By Naomi Smoot / Journal Staff Writer
POSTED: October 27, 2008

Editor's note: This article is part of The Journal's annual Unsung Heroes feature, which runs each Monday from Memorial Day to Veterans Day. The stories profile U.S. veterans who served in wars and conflicts from World War II to the present.

CHARLES TOWN - It started out like most other days, and then, in an instant, it became the sort that transforms a person's entire life time.

Otho Lewis was working on his family's Berkeley County farm that morning, and came in around noon to check the mail, he said.

Inside the box he found a note from the United States Army. It was late in 1942 and the nation was in the midst of World War II. Lewis was 21, and had just discovered that Uncle Sam wanted him to join the Army.

Still, something wasn't quite right about the situation. Lewis was miffed, and it wasn't the prospect of going to war that made him feel that way either. The letter, he said, just didn't sound right.

"It said greetings ... it didn't sound right to me," Lewis recalled in a recent interview. "That made me about half sore when it said greetings."

So Lewis and his best friend set off to Baltimore to enlist in the U.S. Marine Corps instead.

They were sent to Paris Island for training, where Lewis said he learned discipline in no time flat.

"It's training that wouldn't hurt anybody," he said. "It's been good for me that I was in there."

But at the time, it seemed a bit overwhelming to some of his fellow Marines, he said, noting that some of them told him they thought their training was going to result in their deaths.

Lewis said he remembers one time in particular when he and his fellow soldiers were told to line up and stand at attention. As they stood there, trying not to move, sand flies swarmed around them, he said.

One of the troops gave in and moved because of the insects, Lewis said, and the troops were told to pound the pavement as hard as they could. Lewis said he ended up pounding the pavement so hard he popped the crystal out of his watch, a story which he now recounts with laughter.

Another time, he said troops were marching in the dust and one of his friends accidentally turned the wrong way. One of the instructors responded by spinning the soldier around so hard he couldn't stand up, Lewis said.

"You learn discipline," he said.

Once his training was over, Lewis said he was assigned to a naval station in Norfolk, Va., where he volunteered to do guard duty in the "boondocks," an area where he said the Navy stored bombs.

While he was stationed at the Norfolk Naval station, Lewis said he and his wife decided to get married. He took leave and headed back to West Virginia for the wedding.

When he returned, he said he started working with a sentry dog.

"My daddy always said, I'd no sooner got married then I went to the dogs," Lewis said with a chuckle.

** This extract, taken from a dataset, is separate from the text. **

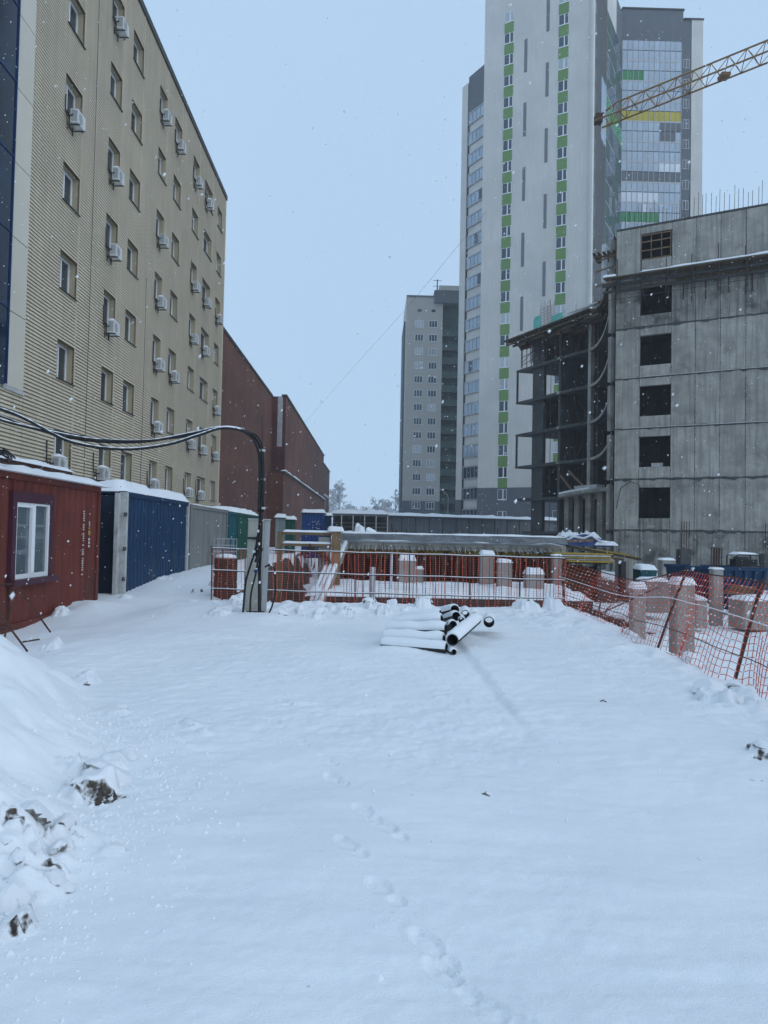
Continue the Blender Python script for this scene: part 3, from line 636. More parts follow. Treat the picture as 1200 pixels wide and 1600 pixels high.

In January 1945, Lewis was sent to Camp Lejeune, N.C., where he started working with scout dogs. The dogs were trained to respond to hand signals and were used to alert troops if enemy soldiers were spotted in the woods nearby.

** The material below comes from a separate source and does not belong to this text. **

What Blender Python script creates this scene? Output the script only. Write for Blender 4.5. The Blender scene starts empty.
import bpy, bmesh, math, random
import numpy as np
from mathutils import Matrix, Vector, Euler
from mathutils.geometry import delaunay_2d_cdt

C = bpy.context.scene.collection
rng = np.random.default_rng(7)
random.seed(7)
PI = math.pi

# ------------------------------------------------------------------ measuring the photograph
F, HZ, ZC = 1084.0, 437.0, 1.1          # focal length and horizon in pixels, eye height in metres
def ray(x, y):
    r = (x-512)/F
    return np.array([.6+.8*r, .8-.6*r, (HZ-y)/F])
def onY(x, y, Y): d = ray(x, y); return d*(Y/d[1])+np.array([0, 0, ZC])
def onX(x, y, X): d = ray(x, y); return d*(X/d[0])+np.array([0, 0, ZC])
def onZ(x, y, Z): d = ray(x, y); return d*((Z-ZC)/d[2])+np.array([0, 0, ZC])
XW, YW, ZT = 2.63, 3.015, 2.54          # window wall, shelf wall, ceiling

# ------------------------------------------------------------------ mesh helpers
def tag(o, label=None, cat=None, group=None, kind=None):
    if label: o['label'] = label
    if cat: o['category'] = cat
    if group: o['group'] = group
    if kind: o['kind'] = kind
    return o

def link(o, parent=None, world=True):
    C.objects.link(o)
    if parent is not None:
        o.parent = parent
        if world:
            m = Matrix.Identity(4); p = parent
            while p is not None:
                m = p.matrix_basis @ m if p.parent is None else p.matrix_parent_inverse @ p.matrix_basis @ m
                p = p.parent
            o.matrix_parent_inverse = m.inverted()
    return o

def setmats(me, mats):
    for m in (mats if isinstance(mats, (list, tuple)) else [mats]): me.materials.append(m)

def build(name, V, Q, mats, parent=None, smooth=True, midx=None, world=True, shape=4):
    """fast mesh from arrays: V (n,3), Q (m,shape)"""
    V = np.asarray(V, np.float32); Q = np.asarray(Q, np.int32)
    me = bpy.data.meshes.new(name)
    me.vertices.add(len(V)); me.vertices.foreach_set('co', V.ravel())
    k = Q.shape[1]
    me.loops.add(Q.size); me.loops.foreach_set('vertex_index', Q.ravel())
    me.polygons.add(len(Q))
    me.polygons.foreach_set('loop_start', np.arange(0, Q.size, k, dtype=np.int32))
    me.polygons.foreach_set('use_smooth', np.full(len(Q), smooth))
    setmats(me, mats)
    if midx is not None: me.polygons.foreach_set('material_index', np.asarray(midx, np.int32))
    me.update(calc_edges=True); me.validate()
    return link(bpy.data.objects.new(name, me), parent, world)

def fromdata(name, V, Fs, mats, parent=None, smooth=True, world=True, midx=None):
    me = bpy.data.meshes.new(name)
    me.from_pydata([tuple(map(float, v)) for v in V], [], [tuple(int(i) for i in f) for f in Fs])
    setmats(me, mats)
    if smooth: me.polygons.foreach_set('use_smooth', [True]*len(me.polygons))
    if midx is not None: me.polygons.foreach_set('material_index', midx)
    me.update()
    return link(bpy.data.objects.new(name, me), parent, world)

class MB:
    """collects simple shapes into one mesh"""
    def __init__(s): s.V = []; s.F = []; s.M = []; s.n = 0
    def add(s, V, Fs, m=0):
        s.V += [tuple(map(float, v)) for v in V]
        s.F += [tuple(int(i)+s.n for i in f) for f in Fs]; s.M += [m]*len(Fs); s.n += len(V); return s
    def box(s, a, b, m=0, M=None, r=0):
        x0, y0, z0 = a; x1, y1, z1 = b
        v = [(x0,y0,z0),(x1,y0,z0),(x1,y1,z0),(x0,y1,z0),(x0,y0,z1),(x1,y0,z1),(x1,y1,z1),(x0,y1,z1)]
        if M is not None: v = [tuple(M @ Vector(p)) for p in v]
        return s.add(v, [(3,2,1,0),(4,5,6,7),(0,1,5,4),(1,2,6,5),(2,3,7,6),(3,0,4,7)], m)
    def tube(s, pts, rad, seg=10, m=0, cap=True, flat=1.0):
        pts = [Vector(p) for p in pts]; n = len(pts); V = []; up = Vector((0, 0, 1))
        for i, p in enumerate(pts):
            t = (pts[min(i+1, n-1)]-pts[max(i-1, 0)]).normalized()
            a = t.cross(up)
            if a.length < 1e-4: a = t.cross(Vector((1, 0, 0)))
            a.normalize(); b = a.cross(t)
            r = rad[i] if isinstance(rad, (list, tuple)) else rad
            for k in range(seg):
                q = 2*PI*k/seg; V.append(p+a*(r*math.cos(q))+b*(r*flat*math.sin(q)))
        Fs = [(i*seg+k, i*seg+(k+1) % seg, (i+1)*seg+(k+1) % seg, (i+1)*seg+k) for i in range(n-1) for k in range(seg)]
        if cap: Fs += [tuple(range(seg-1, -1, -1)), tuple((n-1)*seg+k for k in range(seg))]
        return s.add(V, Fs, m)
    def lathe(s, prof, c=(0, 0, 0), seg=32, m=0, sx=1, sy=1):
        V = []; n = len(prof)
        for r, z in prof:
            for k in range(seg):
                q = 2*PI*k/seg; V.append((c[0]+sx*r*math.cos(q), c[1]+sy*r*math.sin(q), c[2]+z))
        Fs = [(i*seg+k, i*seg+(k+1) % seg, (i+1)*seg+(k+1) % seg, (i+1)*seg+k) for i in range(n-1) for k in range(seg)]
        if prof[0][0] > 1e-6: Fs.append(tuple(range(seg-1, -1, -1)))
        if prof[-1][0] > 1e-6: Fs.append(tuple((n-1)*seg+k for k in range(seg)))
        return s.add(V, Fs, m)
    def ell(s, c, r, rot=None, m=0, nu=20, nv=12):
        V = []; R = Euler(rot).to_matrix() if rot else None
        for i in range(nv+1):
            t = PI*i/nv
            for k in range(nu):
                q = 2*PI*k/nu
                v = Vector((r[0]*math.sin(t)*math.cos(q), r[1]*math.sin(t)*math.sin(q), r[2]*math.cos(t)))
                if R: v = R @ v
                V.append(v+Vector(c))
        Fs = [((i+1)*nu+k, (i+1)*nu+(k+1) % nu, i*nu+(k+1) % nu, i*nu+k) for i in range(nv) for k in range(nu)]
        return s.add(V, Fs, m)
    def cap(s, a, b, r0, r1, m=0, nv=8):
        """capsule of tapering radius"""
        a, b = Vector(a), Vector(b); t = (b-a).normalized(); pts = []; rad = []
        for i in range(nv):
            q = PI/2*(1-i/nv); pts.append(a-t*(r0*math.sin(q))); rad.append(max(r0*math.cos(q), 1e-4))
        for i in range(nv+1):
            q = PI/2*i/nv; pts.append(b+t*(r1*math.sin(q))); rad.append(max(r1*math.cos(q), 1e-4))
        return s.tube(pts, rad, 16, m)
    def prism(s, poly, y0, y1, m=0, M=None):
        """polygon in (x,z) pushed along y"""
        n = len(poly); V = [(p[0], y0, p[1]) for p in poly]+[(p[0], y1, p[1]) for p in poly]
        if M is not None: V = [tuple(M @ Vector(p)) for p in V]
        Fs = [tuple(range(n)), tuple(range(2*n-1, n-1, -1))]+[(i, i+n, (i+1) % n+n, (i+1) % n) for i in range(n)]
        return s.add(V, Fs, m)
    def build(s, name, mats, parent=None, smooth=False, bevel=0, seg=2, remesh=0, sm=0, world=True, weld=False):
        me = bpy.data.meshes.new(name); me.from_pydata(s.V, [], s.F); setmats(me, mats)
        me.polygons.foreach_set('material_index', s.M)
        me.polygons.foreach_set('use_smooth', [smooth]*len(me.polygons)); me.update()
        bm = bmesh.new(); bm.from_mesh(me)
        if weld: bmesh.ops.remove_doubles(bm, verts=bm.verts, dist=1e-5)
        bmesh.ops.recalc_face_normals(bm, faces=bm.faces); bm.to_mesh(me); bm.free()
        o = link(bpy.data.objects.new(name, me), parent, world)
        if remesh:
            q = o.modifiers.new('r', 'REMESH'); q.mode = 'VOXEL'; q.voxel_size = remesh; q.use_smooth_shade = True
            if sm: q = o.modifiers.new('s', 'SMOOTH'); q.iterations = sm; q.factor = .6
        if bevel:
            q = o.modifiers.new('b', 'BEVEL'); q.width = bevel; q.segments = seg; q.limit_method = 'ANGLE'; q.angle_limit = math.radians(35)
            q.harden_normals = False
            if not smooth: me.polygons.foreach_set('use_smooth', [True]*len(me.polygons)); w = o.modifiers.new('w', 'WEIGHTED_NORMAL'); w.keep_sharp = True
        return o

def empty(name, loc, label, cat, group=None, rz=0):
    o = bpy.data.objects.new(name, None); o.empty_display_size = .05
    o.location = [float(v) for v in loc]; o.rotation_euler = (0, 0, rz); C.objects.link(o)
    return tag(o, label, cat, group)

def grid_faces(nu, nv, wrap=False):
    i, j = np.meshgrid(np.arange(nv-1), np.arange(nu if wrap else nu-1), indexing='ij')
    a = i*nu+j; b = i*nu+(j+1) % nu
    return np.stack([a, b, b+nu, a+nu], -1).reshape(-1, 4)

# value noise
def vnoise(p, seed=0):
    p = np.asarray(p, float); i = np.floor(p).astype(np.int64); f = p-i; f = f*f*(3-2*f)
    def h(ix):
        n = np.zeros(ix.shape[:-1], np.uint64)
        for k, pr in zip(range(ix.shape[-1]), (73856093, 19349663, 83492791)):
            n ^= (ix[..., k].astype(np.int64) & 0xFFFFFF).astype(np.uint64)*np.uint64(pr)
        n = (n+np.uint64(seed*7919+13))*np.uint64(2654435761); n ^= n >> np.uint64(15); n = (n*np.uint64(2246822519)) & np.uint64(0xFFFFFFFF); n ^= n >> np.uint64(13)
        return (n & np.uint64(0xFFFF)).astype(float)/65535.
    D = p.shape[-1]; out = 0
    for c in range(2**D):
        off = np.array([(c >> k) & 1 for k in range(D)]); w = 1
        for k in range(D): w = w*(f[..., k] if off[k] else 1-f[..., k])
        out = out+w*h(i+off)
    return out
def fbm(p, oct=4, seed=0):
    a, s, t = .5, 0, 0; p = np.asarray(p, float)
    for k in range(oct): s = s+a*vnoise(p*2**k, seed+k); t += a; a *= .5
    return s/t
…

"They were super trained for this," Lewis said. "We spent hours, and days with them."

From there, Lewis said he headed to Guam, where the military was preparing to invade Japan. Luckily for him, he said the war ended before that ever became a necessity.

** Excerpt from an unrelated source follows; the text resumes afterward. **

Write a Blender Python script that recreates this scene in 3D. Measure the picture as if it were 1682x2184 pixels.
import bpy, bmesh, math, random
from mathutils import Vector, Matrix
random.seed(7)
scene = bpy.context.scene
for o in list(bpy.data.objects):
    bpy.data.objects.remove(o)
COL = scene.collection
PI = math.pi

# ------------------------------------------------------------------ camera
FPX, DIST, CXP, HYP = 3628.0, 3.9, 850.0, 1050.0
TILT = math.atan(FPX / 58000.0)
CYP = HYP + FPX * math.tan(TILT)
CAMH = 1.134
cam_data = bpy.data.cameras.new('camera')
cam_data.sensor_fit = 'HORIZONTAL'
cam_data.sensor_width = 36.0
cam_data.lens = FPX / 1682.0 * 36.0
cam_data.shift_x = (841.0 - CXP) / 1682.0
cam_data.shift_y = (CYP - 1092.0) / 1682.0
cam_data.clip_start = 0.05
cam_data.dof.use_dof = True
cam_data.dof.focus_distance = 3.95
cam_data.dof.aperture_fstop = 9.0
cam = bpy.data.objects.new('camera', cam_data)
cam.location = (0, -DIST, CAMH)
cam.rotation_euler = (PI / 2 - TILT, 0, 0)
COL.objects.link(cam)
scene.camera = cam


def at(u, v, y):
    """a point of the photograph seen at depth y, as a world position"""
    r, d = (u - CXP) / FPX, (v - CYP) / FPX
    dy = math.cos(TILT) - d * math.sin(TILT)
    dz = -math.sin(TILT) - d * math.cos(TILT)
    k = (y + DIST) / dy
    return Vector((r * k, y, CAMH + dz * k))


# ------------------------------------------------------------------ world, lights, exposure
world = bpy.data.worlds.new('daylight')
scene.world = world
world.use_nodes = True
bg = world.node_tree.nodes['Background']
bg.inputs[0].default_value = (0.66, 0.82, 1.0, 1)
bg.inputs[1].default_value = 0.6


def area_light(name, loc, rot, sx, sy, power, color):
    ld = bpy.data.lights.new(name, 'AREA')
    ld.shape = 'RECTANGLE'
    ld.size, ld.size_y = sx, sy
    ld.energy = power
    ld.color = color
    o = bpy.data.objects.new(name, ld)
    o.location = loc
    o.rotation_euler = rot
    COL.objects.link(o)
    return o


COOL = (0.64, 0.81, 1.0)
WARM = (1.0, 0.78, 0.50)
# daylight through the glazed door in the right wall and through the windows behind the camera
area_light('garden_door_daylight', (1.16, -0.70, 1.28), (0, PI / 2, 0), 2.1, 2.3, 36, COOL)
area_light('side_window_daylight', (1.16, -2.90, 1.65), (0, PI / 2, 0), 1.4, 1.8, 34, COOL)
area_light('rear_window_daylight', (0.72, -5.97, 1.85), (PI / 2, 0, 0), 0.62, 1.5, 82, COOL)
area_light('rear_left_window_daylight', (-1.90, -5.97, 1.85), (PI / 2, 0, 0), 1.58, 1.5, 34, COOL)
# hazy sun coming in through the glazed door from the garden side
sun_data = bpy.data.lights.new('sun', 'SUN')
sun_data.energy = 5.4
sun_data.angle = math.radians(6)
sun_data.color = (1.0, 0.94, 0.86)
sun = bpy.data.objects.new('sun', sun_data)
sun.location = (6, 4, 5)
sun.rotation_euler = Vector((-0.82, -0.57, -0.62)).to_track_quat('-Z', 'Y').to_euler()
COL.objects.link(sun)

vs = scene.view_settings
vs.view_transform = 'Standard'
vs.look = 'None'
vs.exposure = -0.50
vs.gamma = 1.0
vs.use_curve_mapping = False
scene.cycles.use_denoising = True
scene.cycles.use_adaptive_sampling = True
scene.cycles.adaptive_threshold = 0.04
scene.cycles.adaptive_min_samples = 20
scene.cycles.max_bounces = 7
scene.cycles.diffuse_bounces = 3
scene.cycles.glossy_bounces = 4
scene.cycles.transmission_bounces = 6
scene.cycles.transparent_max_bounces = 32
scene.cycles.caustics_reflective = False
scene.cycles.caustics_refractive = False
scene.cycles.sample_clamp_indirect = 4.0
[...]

"We were gonna go to Japan," he recalled, adding that the day the war ended was "the happiest day of my life. That includes getting married too."

Lewis had a wife and a baby back home, so heading off to combat was the last thing he wanted to do.

Throughout his time in the Marines, he said he thought of his wife frequently, and they wrote to one another nearly every day.

"Every day. Every day from the time I got in," he said of their correspondence. "I had a sea bag full of letters."

Occasionally, he said he wrote to his family too, but most of his time was spent trying to keep in touch with the young bride who was waiting for him back at home in West Virginia.

"My focus was on her," he said.

Still, he said he almost missed his chance to come back to her.

After the war ended he said people started to get more lax. In 1945, while still stationed in Guam, he said he went to visit a friend without getting proper permission and spent the day riding around with him. As they drove, he said he spotted the lights of a ship in the distance, and jokingly stated that the boat was there to take him home.

When he got back, he realized that his joke may have been a reality. All of his equipment, including the dog he had spent his days working with, had been loaded up and his fellow Marines were getting ready to leave.

"I almost got left (behind). Two minutes later and I'd have been left there," Lewis said.

They were heading for a ship to take them home, a ship that Lewis said could have easily been the one he spotted in the distance.

"It might have been that same ship," he said.

From Guam, Lewis said he headed back to Camp Lejeune and then back to the Norfolk Naval Station. Then, he headed home to his family.

Once Lewis returned, he purchased 50 acres of land from his father. He went into business with his brother, who also owned 50 acres. The pair decided that it would be cheaper to share farming equipment than to operate individual farms, and so they started Lewis Brothers Orchards Inc., he said.

His son now continues the family's tradition of farming.

Lewis and his wife still live in the area, and they spend their winters in Florida.

Things have worked out well for the couple, he said, noting that they've been married for 65 years now. He said the key to their success has been forgiveness.

"You know when you go to church you learn forgiveness. You've got to do that ... it's forgiveness. ... You've gotta give in. It's just as simple as that," he said.